Несмотря на все триумфы Гитлера-оратора ключевое явление находилось все же на заднем плане — это была объединяющая весь лагерь «фелькише» фигура национального полководца Людендорфа. Почтительно взирая на него, сам Гитлер по-прежнему пока ещё считает себя только предтечей, «совсем маленьким типом», как заявлял он в начале 1923 года, ожидающим более великого человека, для которого он хочет приготовить народ и меч; и всё же его собственное воздействие приобретает во все возрастающей степени черты мессианства. Кажется, массы быстрее, чем он сам, понимают, что он и есть тот волшебник, которого они ждут, — и они стремятся к нему, как к «спасителю», говорится в одном комментарии того времени[357]. Достаточно часто источники сообщают теперь о тех случаях пробуждения и обращения, что так показательны для религиозной, алчущей избавителя ауры тоталитарных движений.

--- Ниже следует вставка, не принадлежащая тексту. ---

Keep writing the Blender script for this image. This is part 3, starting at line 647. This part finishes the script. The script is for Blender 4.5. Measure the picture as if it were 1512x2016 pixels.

К примеру, у Эрнста Ханфштенгля, услышавшего Гитлера в эту пору впервые, было, несмотря на все предубеждения, такое чувство, будто теперь у него начался «новый этап жизни», а торговец Курт Людекке, входивший одно время в ближайшее окружение Гитлера и ставший потом узником концлагеря Ораниенбург, сумеет уже после того, как ему удалось оказаться за границей, рассказать о том, какой истерический взрыв чувств вызывала у него и бесчисленного множества других людей встреча с Гитлером-оратором:
«В одно мгновение все мои критические способности оказались отключёнными… Я не знаю, как мне описать те чувства, которые охватили меня, когда я слушал этого человека. Его слова были как удары кнута. Когда он говорил о позоре Германии, я чувствовал себя в состоянии наброситься на любого противника. Его призыв к немецкой, мужской чести был как зов к оружию, учение, которое он проповедовал, было откровением. Он казался мне вторым Лютером. Я забыл все на свете и видел только этого человека. Когда я оглянулся, то увидел, что тысячи были как один захвачены силой его внушения. Разумеется, переживая это, я был уже зрелым человеком 32 лет, уставшим от разочарований и недовольства, ищущим новый смысл жизни, патриотом, не находившим для себя поля деятельности, восторгавшимся героическим, но не имевшим героя. Сила воли этого человека, казалось, переливалась в меня. Это было переживанием, которое можно сравнить только с обращением в религию»[358].